§ **Dataset excerpt**

━━━━━━━━━━━━━━━━━━━━━━━━━━━━━━

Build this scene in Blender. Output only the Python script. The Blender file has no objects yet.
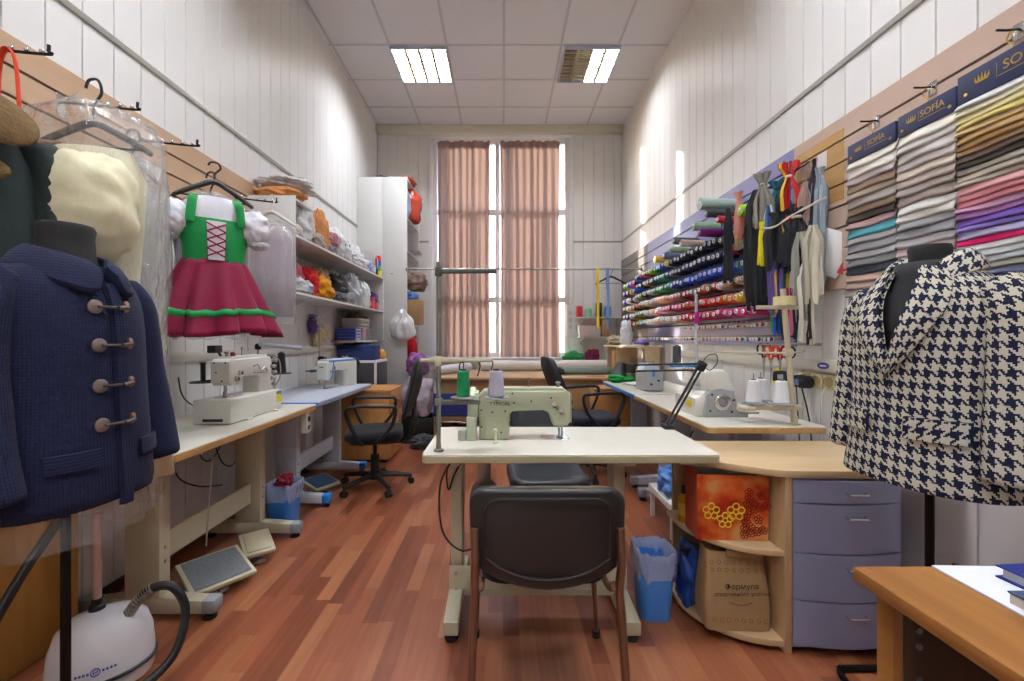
import bpy, bmesh, math, random
from mathutils import Vector, Matrix, noise
random.seed(7)
scene = bpy.context.scene
COL = scene.collection
PI = math.pi
F, CX, CY, CZ = 425.0, 503.0, 338.0, 1.2
def P(px, py, d):
    return Vector(((px-CX)*d/F, d, CZ-(py-CY)*d/F))
def lin(h):
    h = h.lstrip('#')
    c = [int(h[i:i+2], 16)/255 for i in (0, 2, 4)]
    return tuple((v/12.92 if v <= .04045 else ((v+.055)/1.055)**2.4) for v in c) + (1,)

# ---------------------------------------------------------------- materials
MATS = {}
class N:
    def __init__(s, m):
        s.t = m.node_tree; s.n = s.t.nodes; s.l = s.t.links
    def new(s, typ, **kw):
        n = s.n.new(typ)
        for k, v in kw.items():
            if k in n.inputs.keys() if isinstance(k, str) else False:
                n.inputs[k].default_value = v
            else:
                setattr(n, k, v)
        return n
    def link(s, a, b): s.l.new(a, b)
    def math(s, op, a, b=None):
        n = s.n.new('ShaderNodeMath'); n.operation = op
        for i, v in enumerate((a, b)):
            if v is None: continue
            if isinstance(v, (int, float)): n.inputs[i].default_value = v
            else: s.l.new(v, n.inputs[i])
        return n.outputs[0]
def mat(name, hexc, rough=.5, metal=0, bump=None, var=0, varscale=6, coat=0, emit=0, spec=.5, sheen=0, stretch=None):
    """Principled material; bump=(scale,strength); var = colour variation by noise"""
    key = name
    if key in MATS: return MATS[key]
    m = bpy.data.materials.new(name); m.use_nodes = True
    t = N(m); p = m.node_tree.nodes['Principled BSDF']
    c = lin(hexc)
    p.inputs['Base Color'].default_value = c
    p.inputs['Roughness'].default_value = rough
    p.inputs['Metallic'].default_value = metal
    p.inputs['Specular IOR Level'].default_value = spec
    if coat: p.inputs['Coat Weight'].default_value = coat; p.inputs['Coat Roughness'].default_value = .1
    if sheen: p.inputs['Sheen Weight'].default_value = sheen
    if emit:
        p.inputs['Emission Color'].default_value = c; p.inputs['Emission Strength'].default_value = emit
    if var or bump:
        tc = t.new('ShaderNodeTexCoord'); src = tc.outputs['Object']
        if stretch:
            mp = t.new('ShaderNodeMapping'); mp.inputs['Scale'].default_value = stretch
            t.link(src, mp.inputs[0]); src = mp.outputs[0]
    if var:
        nz = t.new('ShaderNodeTexNoise'); nz.inputs['Scale'].default_value = varscale; nz.inputs['Detail'].default_value = 5
        t.link(src, nz.inputs['Vector'])
        mx = t.new('ShaderNodeMix'); mx.data_type = 'RGBA'
        mx.inputs[6].default_value = tuple(v*(1-var) for v in c[:3])+(1,)
        mx.inputs[7].default_value = tuple(min(1, v*(1+var)) for v in c[:3])+(1,)
        t.link(nz.outputs['Fac'], mx.inputs[0]); t.link(mx.outputs[2], p.inputs['Base Color'])
    if bump:
        nb = t.new('ShaderNodeTexNoise'); nb.inputs['Scale'].default_value = bump[0]; nb.inputs['Detail'].default_value = 4
        t.link(src, nb.inputs['Vector'])
        bp = t.new('ShaderNodeBump'); bp.inputs['Strength'].default_value = bump[1]; bp.inputs['Distance'].default_value = .01
        t.link(nb.outputs['Fac'], bp.inputs['Height']); t.link(bp.outputs[0], p.inputs['Normal'])
    MATS[key] = m
    return m
def fabric(name, hexc, var=.12, rough=.9, bump=(60, .25)):
    return mat('fabric_'+name, hexc, rough, bump=bump, var=var, varscale=9, spec=.2, sheen=.1)
def wood(name, c1, c2, rough=.4, axis='Y', scale=1.0):
    key = 'wood_'+name
    if key in MATS: return MATS[key]
    m = bpy.data.materials.new(key); m.use_nodes = True
    t = N(m); p = m.node_tree.nodes['Principled BSDF']; p.inputs['Roughness'].default_value = rough
    tc = t.new('ShaderNodeTexCoord'); mp = t.new('ShaderNodeMapping')
    s = {'X': (.7, 9, 9), 'Y': (9, .7, 9), 'Z': (9, 9, .7)}[axis]
    mp.inputs['Scale'].default_value = tuple(v*scale for v in s)
    t.link(tc.outputs['Object'], mp.inputs[0])
    nz = t.new('ShaderNodeTexNoise'); nz.inputs['Scale'].default_value = 2.2; nz.inputs['Detail'].default_value = 6; nz.inputs['Distortion'].default_value = .8
    t.link(mp.outputs[0], nz.inputs['Vector'])
    cr = t.new('ShaderNodeValToRGB'); e = cr.color_ramp.elements
    e[0].position = .3; e[0].color = lin(c1); e[1].position = .7; e[1].color = lin(c2)
    t.link(nz.outputs['Fac'], cr.inputs[0]); t.link(cr.outputs[0], p.inputs['Base Color'])
    MATS[key] = m; return m
def film(name, hexc='ffffff', clear=.75, rough=.12, bump=(14, .9), refl=.045):
    """thin clear plastic film"""
    key = 'film_'+name
    if key in MATS: return MATS[key]
    m = bpy.data.materials.new(key); m.use_nodes = True
    t = N(m); p = m.node_tree.nodes['Principled BSDF']; out = m.node_tree.nodes['Material Output']
    p.inputs['Base Color'].default_value = lin(hexc); p.inputs['Roughness'].default_value = rough
    p.inputs['Specular IOR Level'].default_value = .8
    tc = t.new('ShaderNodeTexCoord'); nz = t.new('ShaderNodeTexNoise')
    mp = t.new('ShaderNodeMapping'); mp.inputs['Scale'].default_value = (1.6, 1.6, .5)
    t.link(tc.outputs['Object'], mp.inputs[0]); t.link(mp.outputs[0], nz.inputs['Vector'])
    nz.inputs['Scale'].default_value = bump[0]; nz.inputs['Detail'].default_value = 3; nz.inputs['Distortion'].default_value = 1.2
    bp = t.new('ShaderNodeBump'); bp.inputs['Strength'].default_value = bump[1]; bp.inputs['Distance'].default_value = .03
    t.link(nz.outputs['Fac'], bp.inputs['Height']); t.link(bp.outputs[0], p.inputs['Normal'])
    tr = t.new('ShaderNodeBsdfTransparent'); gl = t.new('ShaderNodeBsdfGlossy'); gl.inputs['Roughness'].default_value = .18
    t.link(bp.outputs[0], gl.inputs['Normal'])
    lw = t.new('ShaderNodeLayerWeight'); t.link(bp.outputs[0], lw.inputs['Normal'])
    frv = t.math('ADD', t.math('MULTIPLY', t.math('POWER', lw.outputs['Facing'], 4.0), .75), refl)
    m1 = t.new('ShaderNodeMixShader'); m1.inputs[0].default_value = clear
    t.link(p.outputs[0], m1.inputs[1]); t.link(tr.outputs[0], m1.inputs[2])
    m2 = t.new('ShaderNodeMixShader'); t.link(frv, m2.inputs[0])
    t.link(m1.outputs[0], m2.inputs[1]); t.link(gl.outputs[0], m2.inputs[2]); t.link(m2.outputs[0], out.inputs[0])
    MATS[key] = m; return m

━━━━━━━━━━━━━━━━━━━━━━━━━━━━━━

§ **Your instructions**
Copy each line exactly, and leave the pictures out of your copy.

§ **Complete response**
Build this scene in Blender. Output only the Python script. The Blender file has no objects yet.
import bpy, bmesh, math, random
from mathutils import Vector, Matrix, noise
random.seed(7)
scene = bpy.context.scene
COL = scene.collection
PI = math.pi
F, CX, CY, CZ = 425.0, 503.0, 338.0, 1.2
def P(px, py, d):
    return Vector(((px-CX)*d/F, d, CZ-(py-CY)*d/F))
def lin(h):
    h = h.lstrip('#')
    c = [int(h[i:i+2], 16)/255 for i in (0, 2, 4)]
    return tuple((v/12.92 if v <= .04045 else ((v+.055)/1.055)**2.4) for v in c) + (1,)

# ---------------------------------------------------------------- materials
MATS = {}
class N:
    def __init__(s, m):
        s.t = m.node_tree; s.n = s.t.nodes; s.l = s.t.links
    def new(s, typ, **kw):
        n = s.n.new(typ)
        for k, v in kw.items():
            if k in n.inputs.keys() if isinstance(k, str) else False:
                n.inputs[k].default_value = v
            else:
                setattr(n, k, v)
        return n
    def link(s, a, b): s.l.new(a, b)
    def math(s, op, a, b=None):
        n = s.n.new('ShaderNodeMath'); n.operation = op
        for i, v in enumerate((a, b)):
            if v is None: continue
            if isinstance(v, (int, float)): n.inputs[i].default_value = v
            else: s.l.new(v, n.inputs[i])
        return n.outputs[0]
def mat(name, hexc, rough=.5, metal=0, bump=None, var=0, varscale=6, coat=0, emit=0, spec=.5, sheen=0, stretch=None):
    """Principled material; bump=(scale,strength); var = colour variation by noise"""
    key = name
    if key in MATS: return MATS[key]
    m = bpy.data.materials.new(name); m.use_nodes = True
    t = N(m); p = m.node_tree.nodes['Principled BSDF']
    c = lin(hexc)
    p.inputs['Base Color'].default_value = c
    p.inputs['Roughness'].default_value = rough
    p.inputs['Metallic'].default_value = metal
    p.inputs['Specular IOR Level'].default_value = spec
    if coat: p.inputs['Coat Weight'].default_value = coat; p.inputs['Coat Roughness'].default_value = .1
    if sheen: p.inputs['Sheen Weight'].default_value = sheen
    if emit:
        p.inputs['Emission Color'].default_value = c; p.inputs['Emission Strength'].default_value = emit
    if var or bump:
        tc = t.new('ShaderNodeTexCoord'); src = tc.outputs['Object']
        if stretch:
            mp = t.new('ShaderNodeMapping'); mp.inputs['Scale'].default_value = stretch
            t.link(src, mp.inputs[0]); src = mp.outputs[0]
    if var:
        nz = t.new('ShaderNodeTexNoise'); nz.inputs['Scale'].default_value = varscale; nz.inputs['Detail'].default_value = 5
        t.link(src, nz.inputs['Vector'])
        mx = t.new('ShaderNodeMix'); mx.data_type = 'RGBA'
        mx.inputs[6].default_value = tuple(v*(1-var) for v in c[:3])+(1,)
        mx.inputs[7].default_value = tuple(min(1, v*(1+var)) for v in c[:3])+(1,)
        t.link(nz.outputs['Fac'], mx.inputs[0]); t.link(mx.outputs[2], p.inputs['Base Color'])
    if bump:
        nb = t.new('ShaderNodeTexNoise'); nb.inputs['Scale'].default_value = bump[0]; nb.inputs['Detail'].default_value = 4
        t.link(src, nb.inputs['Vector'])
        bp = t.new('ShaderNodeBump'); bp.inputs['Strength'].default_value = bump[1]; bp.inputs['Distance'].default_value = .01
        t.link(nb.outputs['Fac'], bp.inputs['Height']); t.link(bp.outputs[0], p.inputs['Normal'])
    MATS[key] = m
    return m
def fabric(name, hexc, var=.12, rough=.9, bump=(60, .25)):
    return mat('fabric_'+name, hexc, rough, bump=bump, var=var, varscale=9, spec=.2, sheen=.1)
def wood(name, c1, c2, rough=.4, axis='Y', scale=1.0):
    key = 'wood_'+name
    if key in MATS: return MATS[key]
    m = bpy.data.materials.new(key); m.use_nodes = True
    t = N(m); p = m.node_tree.nodes['Principled BSDF']; p.inputs['Roughness'].default_value = rough
    tc = t.new('ShaderNodeTexCoord'); mp = t.new('ShaderNodeMapping')
    s = {'X': (.7, 9, 9), 'Y': (9, .7, 9), 'Z': (9, 9, .7)}[axis]
    mp.inputs['Scale'].default_value = tuple(v*scale for v in s)
    t.link(tc.outputs['Object'], mp.inputs[0])
    nz = t.new('ShaderNodeTexNoise'); nz.inputs['Scale'].default_value = 2.2; nz.inputs['Detail'].default_value = 6; nz.inputs['Distortion'].default_value = .8
    t.link(mp.outputs[0], nz.inputs['Vector'])
    cr = t.new('ShaderNodeValToRGB'); e = cr.color_ramp.elements
    e[0].position = .3; e[0].color = lin(c1); e[1].position = .7; e[1].color = lin(c2)
    t.link(nz.outputs['Fac'], cr.inputs[0]); t.link(cr.outputs[0], p.inputs['Base Color'])
    MATS[key] = m; return m
def film(name, hexc='ffffff', clear=.75, rough=.12, bump=(14, .9), refl=.045):
    """thin clear plastic film"""
    key = 'film_'+name
    if key in MATS: return MATS[key]
    m = bpy.data.materials.new(key); m.use_nodes = True
    t = N(m); p = m.node_tree.nodes['Principled BSDF']; out = m.node_tree.nodes['Material Output']
    p.inputs['Base Color'].default_value = lin(hexc); p.inputs['Roughness'].default_value = rough
    p.inputs['Specular IOR Level'].default_value = .8
    tc = t.new('ShaderNodeTexCoord'); nz = t.new('ShaderNodeTexNoise')
    mp = t.new('ShaderNodeMapping'); mp.inputs['Scale'].default_value = (1.6, 1.6, .5)
    t.link(tc.outputs['Object'], mp.inputs[0]); t.link(mp.outputs[0], nz.inputs['Vector'])
    nz.inputs['Scale'].default_value = bump[0]; nz.inputs['Detail'].default_value = 3; nz.inputs['Distortion'].default_value = 1.2
    bp = t.new('ShaderNodeBump'); bp.inputs['Strength'].default_value = bump[1]; bp.inputs['Distance'].default_value = .03
    t.link(nz.outputs['Fac'], bp.inputs['Height']); t.link(bp.outputs[0], p.inputs['Normal'])
    tr = t.new('ShaderNodeBsdfTransparent'); gl = t.new('ShaderNodeBsdfGlossy'); gl.inputs['Roughness'].default_value = .18
    t.link(bp.outputs[0], gl.inputs['Normal'])
    lw = t.new('ShaderNodeLayerWeight'); t.link(bp.outputs[0], lw.inputs['Normal'])
    frv = t.math('ADD', t.math('MULTIPLY', t.math('POWER', lw.outputs['Facing'], 4.0), .75), refl)
    m1 = t.new('ShaderNodeMixShader'); m1.inputs[0].default_value = clear
    t.link(p.outputs[0], m1.inputs[1]); t.link(tr.outputs[0], m1.inputs[2])
    m2 = t.new('ShaderNodeMixShader'); t.link(frv, m2.inputs[0])
    t.link(m1.outputs[0], m2.inputs[1]); t.link(gl.outputs[0], m2.inputs[2]); t.link(m2.outputs[0], out.inputs[0])
    MATS[key] = m; return m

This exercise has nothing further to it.